OK, but I don't get why you wouldn't be able to use
extern(C/C++/Whatever) and it adapt to the system. Obviously
there is something about windows that I'm not really aware of.
June 11, 2014
On 6/11/2014 3:27 PM, deadalnix wrote:
> On Wednesday, 11 June 2014 at 22:25:22 UTC, Walter Bright wrote:
>> It changes the calling convention and name mangling to match what Microsoft
>> uses for the Windows API.
>
> OK, but I don't get why you wouldn't be able to use
> extern(C/C++/Whatever) and it adapt to the system.

That's what it does now.


> Obviously there is something about windows that I'm not really aware of.

http://msdn.microsoft.com/en-us/library/zxk0tw93.aspx

June 11, 2014
On 11 June 2014 23:20, Walter Bright via Digitalmars-d <digitalmars-d@puremagic.com> wrote:
> I've got an enhancement request to have it behave like extern(C):
>
>     https://issues.dlang.org/show_bug.cgi?id=12894
>
> Thoughts? Anyone use extern(Windows) on non-Windows systems?

I'd doubt there's be anyone that uses extern(Windows) on non-windows systems, but there may be people who wish to force stdcall for whatever reason.  Currently, extern(C) on Windows could either be a stdcall, cdecl or thiscall function.
June 11, 2014
On 12 June 2014 00:17, Iain Buclaw <ibuclaw@gdcproject.org> wrote:
> On 11 June 2014 23:20, Walter Bright via Digitalmars-d <digitalmars-d@puremagic.com> wrote:
>> I've got an enhancement request to have it behave like extern(C):
>>
>>     https://issues.dlang.org/show_bug.cgi?id=12894
>>
>> Thoughts? Anyone use extern(Windows) on non-Windows systems?
>
> I'd doubt there's be anyone that uses extern(Windows) on non-windows systems, but there may be people who wish to force stdcall for whatever reason.  Currently, extern(C) on Windows could either be a stdcall, cdecl or thiscall function.

Honestly, I'd first deprecate/remove extern(Pascal), then think about
deprecating extern(Windows) later.
June 11, 2014
On 6/11/2014 4:17 PM, Iain Buclaw via Digitalmars-d wrote:
> I'd doubt there's be anyone that uses extern(Windows) on non-windows
> systems, but there may be people who wish to force stdcall for
> whatever reason.  Currently, extern(C) on Windows could either be a
> stdcall, cdecl or thiscall function.
>

Even Microsoft gave up on stdcall for Win64 and uses the C convention.
June 11, 2014
On Wednesday, 11 June 2014 at 23:27:09 UTC, Walter Bright wrote:
> Even Microsoft gave up on stdcall for Win64 and uses the C convention.
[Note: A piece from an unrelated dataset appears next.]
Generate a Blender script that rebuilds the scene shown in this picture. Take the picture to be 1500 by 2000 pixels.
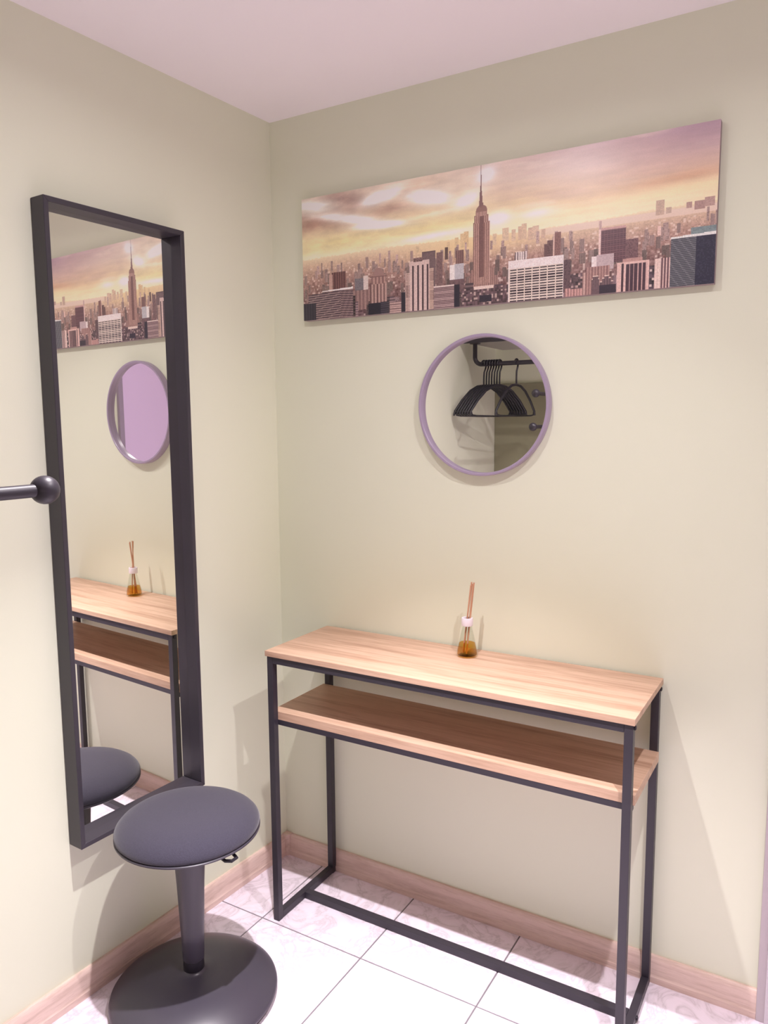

I think that's because the 64 bit C convention is a lot closer to the stdcall convention anyway, putting more args in registers etc...
June 11, 2014
On 6/11/2014 4:34 PM, Adam D. Ruppe wrote:
> On Wednesday, 11 June 2014 at 23:27:09 UTC, Walter Bright wrote:
>> Even Microsoft gave up on stdcall for Win64 and uses the C convention.
>
> I think that's because the 64 bit C convention is a lot closer to the stdcall
> convention anyway, putting more args in registers etc...

I just think that the purpose of having a separate Windows API calling convention no longer makes any sense. It dates back to the 16 bit world when Pascal had a different calling convention and a lot of people thought that was better.